- [Exercise]:
Copy nothing but the text: reproduce each line of the listing exactly and leave the pictures out.

** START Data lines **

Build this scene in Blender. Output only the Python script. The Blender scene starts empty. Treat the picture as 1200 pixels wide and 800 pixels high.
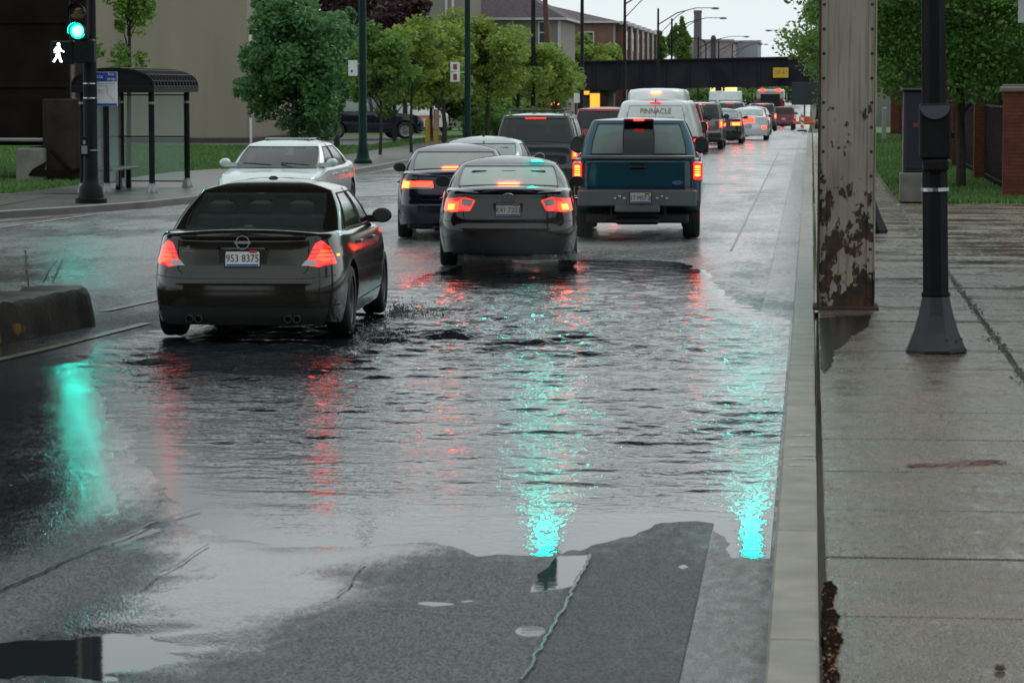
import bpy, bmesh, math, random
import numpy as np
from mathutils import Vector, Matrix, Euler
random.seed(7); rng = np.random.default_rng(7)
SC = bpy.context.scene; COL = SC.collection
R = math.radians

# ------------------------------------------------------------------ camera
F = 3600.0                     # focal length in pixels of a 1200 wide frame
CAM = Vector((0, 0, 2.36))
PITCH = math.atan(300 / F); YAW = math.atan(351 / F * math.cos(PITCH))
cd = bpy.data.cameras.new('camera'); cam = bpy.data.objects.new('camera', cd); COL.objects.link(cam)
cam.location = CAM; cam.rotation_euler = (R(90) - PITCH, 0, YAW)
cd.sensor_width = 36; cd.lens = 36 * F / 1200; cd.clip_end = 5000; cd.clip_start = .1
cd.dof.use_dof = True; cd.dof.focus_distance = 34; cd.dof.aperture_fstop = 9
SC.camera = cam
RM = cam.rotation_euler.to_matrix()

def ray(px, py):
    return RM @ Vector(((px - 600) / F, -(py - 400) / F, -1))
def at(px, py, Y):
    d = ray(px, py); return CAM + d * (Y / d.y)
def ground(px, py, z=0.0):
    d = ray(px, py); return CAM + d * ((z - CAM.z) / d.z)

# ------------------------------------------------------------------ sky and sun (overcast evening)
SUN_EL, SUN_AZ = R(50), R(25)
w = bpy.data.worlds.new('World'); SC.world = w; w.use_nodes = True
nt = w.node_tree; nt.nodes.clear()
out = nt.nodes.new('ShaderNodeOutputWorld'); bg = nt.nodes.new('ShaderNodeBackground')
sky = nt.nodes.new('ShaderNodeTexSky'); sky.sky_type = 'NISHITA'; sky.sun_disc = False
sky.sun_elevation = SUN_EL; sky.sun_rotation = SUN_AZ; sky.air_density = 1.5; sky.dust_density = 3
tc = nt.nodes.new('ShaderNodeTexCoord'); mp = nt.nodes.new('ShaderNodeMapping'); mp.inputs['Scale'].default_value = (1, 1, 3.5)
nz = nt.nodes.new('ShaderNodeTexNoise'); nz.inputs['Scale'].default_value = 1.6; nz.inputs['Detail'].default_value = 5
cr = nt.nodes.new('ShaderNodeValToRGB')
cr.color_ramp.elements[0].position = .3; cr.color_ramp.elements[0].color = (7.2, 8.1, 8.4, 1)
cr.color_ramp.elements[1].position = .75; cr.color_ramp.elements[1].color = (8.4, 9.2, 9.4, 1)
mx = nt.nodes.new('ShaderNodeMixRGB'); mx.inputs[0].default_value = .93
nt.links.new(tc.outputs['Generated'], mp.inputs[0]); nt.links.new(mp.outputs[0], nz.inputs['Vector'])
nt.links.new(nz.outputs['Fac'], cr.inputs[0]); nt.links.new(sky.outputs[0], mx.inputs[1]); nt.links.new(cr.outputs[0], mx.inputs[2])
nt.links.new(mx.outputs[0], bg.inputs[0]); bg.inputs[1].default_value = .1; nt.links.new(bg.outputs[0], out.inputs[0])
sd = bpy.data.lights.new('sun', 'SUN'); sd.energy = .5; sd.angle = R(25); sd.color = (1, .97, .92)
so = bpy.data.objects.new('sun', sd); COL.objects.link(so)
so.rotation_euler = (R(90) - SUN_EL, 0, R(180) - SUN_AZ)
SC.view_settings.view_transform = 'Standard'; SC.view_settings.look = 'None'
SC.view_settings.exposure = .12; SC.view_settings.gamma = 1
SC.cycles.max_bounces = 8; SC.cycles.transparent_max_bounces = 16; SC.cycles.sample_clamp_indirect = 60
SC.cycles.use_denoising = True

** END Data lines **

- [Exercise answer]:
Build this scene in Blender. Output only the Python script. The Blender scene starts empty. Treat the picture as 1200 pixels wide and 800 pixels high.
import bpy, bmesh, math, random
import numpy as np
from mathutils import Vector, Matrix, Euler
random.seed(7); rng = np.random.default_rng(7)
SC = bpy.context.scene; COL = SC.collection
R = math.radians

# ------------------------------------------------------------------ camera
F = 3600.0                     # focal length in pixels of a 1200 wide frame
CAM = Vector((0, 0, 2.36))
PITCH = math.atan(300 / F); YAW = math.atan(351 / F * math.cos(PITCH))
cd = bpy.data.cameras.new('camera'); cam = bpy.data.objects.new('camera', cd); COL.objects.link(cam)
cam.location = CAM; cam.rotation_euler = (R(90) - PITCH, 0, YAW)
cd.sensor_width = 36; cd.lens = 36 * F / 1200; cd.clip_end = 5000; cd.clip_start = .1
cd.dof.use_dof = True; cd.dof.focus_distance = 34; cd.dof.aperture_fstop = 9
SC.camera = cam
RM = cam.rotation_euler.to_matrix()

def ray(px, py):
    return RM @ Vector(((px - 600) / F, -(py - 400) / F, -1))
def at(px, py, Y):
    d = ray(px, py); return CAM + d * (Y / d.y)
def ground(px, py, z=0.0):
    d = ray(px, py); return CAM + d * ((z - CAM.z) / d.z)

# ------------------------------------------------------------------ sky and sun (overcast evening)
SUN_EL, SUN_AZ = R(50), R(25)
w = bpy.data.worlds.new('World'); SC.world = w; w.use_nodes = True
nt = w.node_tree; nt.nodes.clear()
out = nt.nodes.new('ShaderNodeOutputWorld'); bg = nt.nodes.new('ShaderNodeBackground')
sky = nt.nodes.new('ShaderNodeTexSky'); sky.sky_type = 'NISHITA'; sky.sun_disc = False
sky.sun_elevation = SUN_EL; sky.sun_rotation = SUN_AZ; sky.air_density = 1.5; sky.dust_density = 3
tc = nt.nodes.new('ShaderNodeTexCoord'); mp = nt.nodes.new('ShaderNodeMapping'); mp.inputs['Scale'].default_value = (1, 1, 3.5)
nz = nt.nodes.new('ShaderNodeTexNoise'); nz.inputs['Scale'].default_value = 1.6; nz.inputs['Detail'].default_value = 5
cr = nt.nodes.new('ShaderNodeValToRGB')
cr.color_ramp.elements[0].position = .3; cr.color_ramp.elements[0].color = (7.2, 8.1, 8.4, 1)
cr.color_ramp.elements[1].position = .75; cr.color_ramp.elements[1].color = (8.4, 9.2, 9.4, 1)
mx = nt.nodes.new('ShaderNodeMixRGB'); mx.inputs[0].default_value = .93
nt.links.new(tc.outputs['Generated'], mp.inputs[0]); nt.links.new(mp.outputs[0], nz.inputs['Vector'])
nt.links.new(nz.outputs['Fac'], cr.inputs[0]); nt.links.new(sky.outputs[0], mx.inputs[1]); nt.links.new(cr.outputs[0], mx.inputs[2])
nt.links.new(mx.outputs[0], bg.inputs[0]); bg.inputs[1].default_value = .1; nt.links.new(bg.outputs[0], out.inputs[0])
sd = bpy.data.lights.new('sun', 'SUN'); sd.energy = .5; sd.angle = R(25); sd.color = (1, .97, .92)
so = bpy.data.objects.new('sun', sd); COL.objects.link(so)
so.rotation_euler = (R(90) - SUN_EL, 0, R(180) - SUN_AZ)
SC.view_settings.view_transform = 'Standard'; SC.view_settings.look = 'None'
SC.view_settings.exposure = .12; SC.view_settings.gamma = 1
SC.cycles.max_bounces = 8; SC.cycles.transparent_max_bounces = 16; SC.cycles.sample_clamp_indirect = 60
SC.cycles.use_denoising = True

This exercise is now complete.